Everything from the first line of the data through the line with "scene.camera = cam" is to be echoed exactly, minus the pictures.

☆ ☆ ☆ ☆

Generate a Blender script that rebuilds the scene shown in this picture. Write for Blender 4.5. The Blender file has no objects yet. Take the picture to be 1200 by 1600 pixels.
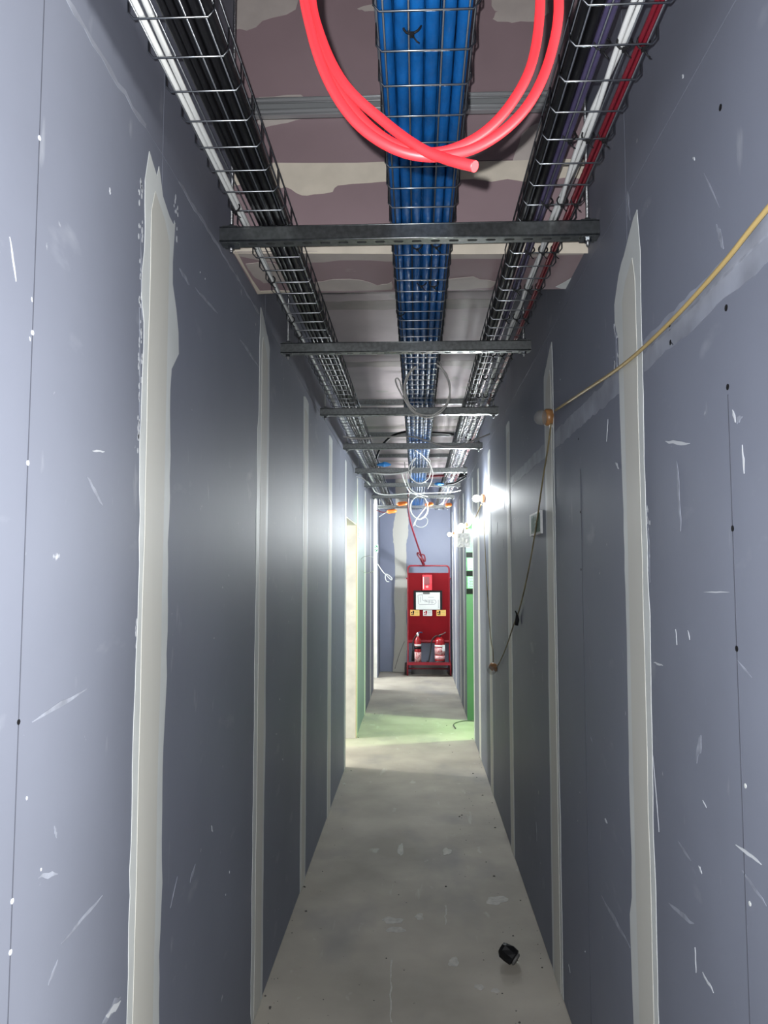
import bpy, math, random
from mathutils import Vector, Matrix
random.seed(7)
scene = bpy.context.scene
COL = scene.collection

# ---------------------------------------------------------------- camera
FPX, VX, VY, HC = 1200.0, 651.0, 892.0, 1.57
PITCH = math.atan((VY - 800) / FPX)
YAW = math.atan((VX - 600) / FPX * math.cos(PITCH))
cam_d = bpy.data.cameras.new('camera')
cam = bpy.data.objects.new('camera', cam_d); COL.objects.link(cam)
cam.location = (0, 0, HC)
cam.rotation_euler = (math.pi / 2 + PITCH, 0, YAW)
cam_d.sensor_fit = 'VERTICAL'; cam_d.sensor_height = 36.0; cam_d.lens = 36.0 * FPX / 1600.0
cam_d.clip_start = 0.02
scene.camera = cam

# ---------------------------------------------------------------- world, exposure
w = bpy.data.worlds.new('world'); scene.world = w; w.use_nodes = True
w.node_tree.nodes['Background'].inputs[0].default_value = (0.55, 0.6, 0.7, 1)
w.node_tree.nodes['Background'].inputs[1].default_value = 0.02
vs = scene.view_settings
vs.view_transform = 'Standard'; vs.look = 'None'; vs.gamma = 1.0; vs.use_curve_mapping = False
vs.exposure = 0.0

# ---------------------------------------------------------------- lights
def point(name, loc, watts, col=(1, 1, 1), rad=0.04):
    d = bpy.data.lights.new(name, 'POINT'); d.energy = watts; d.color = col; d.shadow_soft_size = rad
    o = bpy.data.objects.new(name, d); COL.objects.link(o); o.location = loc
    return o
FLASH_W, LAMP_W = 185.0, 56.0
ROOM_L_W, ROOM_R_W, BRANCH_W, BACK_W = 180.0, 310.0, 190.0, 300.0
COOL = (0.93, 0.98, 1.0)
# the phone's flash, beside its lens
fd = bpy.data.lights.new('camera_flash', 'SPOT'); fd.energy = FLASH_W; fd.color = (0.97, 0.985, 1.0)
fd.spot_size = math.radians(150); fd.spot_blend = 0.5; fd.shadow_soft_size = 0.003
fo = bpy.data.objects.new('camera_flash', fd); COL.objects.link(fo)
fo.rotation_euler = cam.rotation_euler
fo.location = Vector((0, 0, HC)) + Vector((-0.013, 0.0, 0.021))

# ---------------------------------------------------------------- pixel -> world
cp, sp, cy, sy = math.cos(PITCH), math.sin(PITCH), math.cos(YAW), math.sin(YAW)
FW = Vector((-sy * cp, cy * cp, sp)); RT = Vector((cy, sy, 0)); UP = RT.cross(FW)
CC = Vector((0, 0, HC))
def on(ax, val, x, y):
    d = FW + RT * ((x - 600) / FPX) - UP * ((y - 800) / FPX)
    return CC + d * ((val - CC[ax]) / d[ax])
def atY(x, y, Y): return on(1, Y, x, y)

XL, XR, YB0, YB1, ZS, YE = -0.575, 0.532, 2.33, 2.69, 2.57, 12.1
ZC, ZCN, ZJ = 3.02, 3.75, 2.514          # far ceiling, near ceiling, board joint
class Surf:
    """a plane with (u, v) coordinates and an inward offset t"""
    def __init__(s, kind): s.k = kind
    def P(s, u, v, t=0.0):
        return {'L': Vector((XL + t, u, v)), 'R': Vector((XR - t, u, v)), 'F': Vector((u, v, t)),
                'B': Vector((u, YB0 - t, v)), 'S': Vector((u, v, ZS - t)), 'E': Vector((u, YE - t, v)),
                'C': Vector((u, v, ZC - t))}[s.k]
    def px(s, x, y):
        ax, val = {'L': (0, XL), 'R': (0, XR), 'F': (2, 0), 'B': (1, YB0), 'S': (2, ZS), 'E': (1, YE), 'C': (2, ZC)}[s.k]
        p = on(ax, val, x, y)
        return {'L': (p.y, p.z), 'R': (p.y, p.z), 'F': (p.x, p.y), 'B': (p.x, p.z), 'S': (p.x, p.y), 'E': (p.x, p.z), 'C': (p.x, p.y)}[s.k]
SL, SR, SF, SB, SS, SE, SC = [Surf(k) for k in 'LRFBSEC']

# ---------------------------------------------------------------- materials
def mat(name, col, rough=0.6, metal=0.0, var=0.0, vscale=4.0, bump=0.0, bscale=60.0, spec=0.5, emit=None, est=1.0,
        scuff=None, stretch=(1, 1, 1), trans=0.0, alpha=1.0, col2=None, det=6.0):
    m = bpy.data.materials.new(name); m.use_nodes = True
    nt = m.node_tree; N = nt.nodes; Lk = nt.links
    b = N['Principled BSDF']
    b.inputs['Roughness'].default_value = rough; b.inputs['Metallic'].default_value = metal
    b.inputs['Specular IOR Level'].default_value = spec
    b.inputs['Transmission Weight'].default_value = trans
    b.inputs['Alpha'].default_value = alpha
    b.inputs['Base Color'].default_value = (*col, 1)
    tc = N.new('ShaderNodeTexCoord'); mp = N.new('ShaderNodeMapping')
    mp.inputs['Scale'].default_value = stretch
    Lk.new(tc.outputs['Object'], mp.inputs['Vector'])
    last = None
    if var > 0 or col2:
        n = N.new('ShaderNodeTexNoise'); n.inputs['Scale'].default_value = vscale; n.inputs['Detail'].default_value = det
        Lk.new(mp.outputs[0], n.inputs['Vector'])
        r = N.new('ShaderNodeValToRGB')
        a = [max(0, c * (1 - var)) for c in col]; c2 = col2 or [min(1, c * (1 + var)) for c in col]
        r.color_ramp.elements[0].color = (*a, 1); r.color_ramp.elements[0].position = 0.33
        r.color_ramp.elements[1].color = (*c2, 1); r.color_ramp.elements[1].position = 0.67
        Lk.new(n.outputs['Fac'], r.inputs['Fac']); last = r.outputs['Color']
    for (sc, st, lo, hi, c, amt) in (scuff or []):
        mp2 = N.new('ShaderNodeMapping'); mp2.inputs['Scale'].default_value = st
        mp2.inputs['Location'].default_value = (sc * 1.7, sc * 0.3, sc)
        Lk.new(tc.outputs['Object'], mp2.inputs['Vector'])
        n = N.new('ShaderNodeTexNoise'); n.inputs['Scale'].default_value = sc; n.inputs['Detail'].default_value = 4.0
        Lk.new(mp2.outputs[0], n.inputs['Vector'])
        r = N.new('ShaderNodeMapRange'); r.inputs[1].default_value = lo; r.inputs[2].default_value = hi; r.inputs[4].default_value = amt
        Lk.new(n.outputs['Fac'], r.inputs[0])
        mx = N.new('ShaderNodeMix'); mx.data_type = 'RGBA'
        Lk.new(r.outputs[0], mx.inputs[0])
        if last is not None: Lk.new(last, mx.inputs[6])
        else: mx.inputs[6].default_value = (*col, 1)
        mx.inputs[7].default_value = (*c, 1); last = mx.outputs[2]
    if last is not None: Lk.new(last, b.inputs['Base Color'])
    if bump > 0:
        n = N.new('ShaderNodeTexNoise'); n.inputs['Scale'].default_value = bscale; n.inputs['Detail'].default_value = 3.0
        Lk.new(mp.outputs[0], n.inputs['Vector'])
        bp = N.new('ShaderNodeBump'); bp.inputs['Strength'].default_value = bump; bp.inputs['Distance'].default_value = 0.01
        Lk.new(n.outputs['Fac'], bp.inputs['Height']); Lk.new(bp.outputs[0], b.inputs['Normal'])
    if emit:
        b.inputs['Emission Color'].default_value = (*emit, 1); b.inputs['Emission Strength'].default_value = est
    return m

SCUFF = [(5.0, (1, 1.0, 2.2), 0.66, 0.80, (0.36, 0.38, 0.42), 0.30),
         (3.0, (1, 7.0, 2.0), 0.69, 0.80, (0.40, 0.42, 0.45), 0.30),
         (26.0, (1, 1, 1), 0.73, 0.80, (0.62, 0.64, 0.66), 0.6)]
M = {}
M['board'] = mat('blue_grey_plasterboard', (0.155, 0.168, 0.211), 0.55, spec=0.25, var=0.07, vscale=1.6, bump=0.05, bscale=14, scuff=SCUFF)
M['board2'] = mat('blue_plasterboard_end', (0.21, 0.235, 0.325), 0.5, var=0.06, vscale=1.6, bump=0.04, bscale=14, scuff=SCUFF[:1])
M['comp'] = mat('jointing_compound', (0.52, 0.515, 0.472), 0.55, var=0.05, vscale=3, bump=0.06, bscale=25, stretch=(1, 1, .2))
M['comp2'] = mat('jointing_compound_pale', (0.54, 0.562, 0.553), 0.5, var=0.06, vscale=6, bump=0.05, bscale=30)
M['smear'] = mat('thin_filler_smear', (0.225, 0.242, 0.29), 0.5, var=0.22, vscale=9, bump=0.05, bscale=30)
M['scuff'] = mat('white_scuff_mark', (0.46, 0.48, 0.51), 0.6)
M['scuff2'] = mat('faint_scuff_mark', (0.225, 0.242, 0.29), 0.55, var=0.25, vscale=30)
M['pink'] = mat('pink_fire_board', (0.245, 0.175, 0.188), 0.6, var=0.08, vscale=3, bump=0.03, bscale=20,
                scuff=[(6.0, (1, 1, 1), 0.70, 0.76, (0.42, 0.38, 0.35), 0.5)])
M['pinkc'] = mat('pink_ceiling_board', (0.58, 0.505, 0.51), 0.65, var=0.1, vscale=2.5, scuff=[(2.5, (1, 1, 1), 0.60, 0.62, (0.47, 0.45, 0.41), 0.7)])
M['cream'] = mat('cream_filler', (0.56, 0.505, 0.42), 0.6, var=0.07, vscale=12, bump=0.05, bscale=30)
M['beige'] = mat('beige_filler', (0.40, 0.355, 0.33), 0.6, var=0.1, vscale=9, bump=0.05, bscale=30)
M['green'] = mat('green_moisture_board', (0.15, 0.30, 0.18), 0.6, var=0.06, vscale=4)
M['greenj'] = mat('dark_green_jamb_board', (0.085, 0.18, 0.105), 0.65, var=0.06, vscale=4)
M['concrete'] = mat('concrete_floor', (0.325, 0.300, 0.255), 0.75, var=0.2, vscale=1.9, bump=0.12, bscale=22, det=9.0,
                    scuff=[(2.2, (1, .6, 1), 0.56, 0.72, (0.20, 0.195, 0.195), 0.65),
                           (9.0, (1, 0.5, 1), 0.66, 0.72, (0.50, 0.49, 0.46), 0.4),
                           (5.0, (3, 0.35, 1), 0.67, 0.73, (0.48, 0.47, 0.44), 0.35),
                           (34.0, (1, 1, 1), 0.71, 0.76, (0.12, 0.11, 0.10), 0.7)])
M['white'] = mat('white_painted', (0.72, 0.72, 0.70), 0.6, var=0.04, vscale=5)
M['jamb'] = mat('raw_white_board_edge', (0.62, 0.61, 0.57), 0.7, var=0.12, vscale=7)
M['timber'] = mat('pale_softwood', (0.55, 0.45, 0.28), 0.7, var=0.15, vscale=10, stretch=(8, 8, .6))
M['galv'] = mat('galvanised_steel', (0.20, 0.212, 0.212), 0.36, 1.0, var=0.2, vscale=70)
M['furr'] = mat('thin_galvanised_sheet', (0.42, 0.43, 0.44), 0.45, 0.6)
M['wire'] = mat('zinc_wire', (0.19, 0.20, 0.215), 0.29, 1.0)
M['rod'] = mat('threaded_steel', (0.42, 0.43, 0.44), 0.4, 1.0, bump=0.4, bscale=300, stretch=(.05, .05, 1))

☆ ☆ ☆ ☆

[The completed task]
Generate a Blender script that rebuilds the scene shown in this picture. Write for Blender 4.5. The Blender file has no objects yet. Take the picture to be 1200 by 1600 pixels.
import bpy, math, random
from mathutils import Vector, Matrix
random.seed(7)
scene = bpy.context.scene
COL = scene.collection

# ---------------------------------------------------------------- camera
FPX, VX, VY, HC = 1200.0, 651.0, 892.0, 1.57
PITCH = math.atan((VY - 800) / FPX)
YAW = math.atan((VX - 600) / FPX * math.cos(PITCH))
cam_d = bpy.data.cameras.new('camera')
cam = bpy.data.objects.new('camera', cam_d); COL.objects.link(cam)
cam.location = (0, 0, HC)
cam.rotation_euler = (math.pi / 2 + PITCH, 0, YAW)
cam_d.sensor_fit = 'VERTICAL'; cam_d.sensor_height = 36.0; cam_d.lens = 36.0 * FPX / 1600.0
cam_d.clip_start = 0.02
scene.camera = cam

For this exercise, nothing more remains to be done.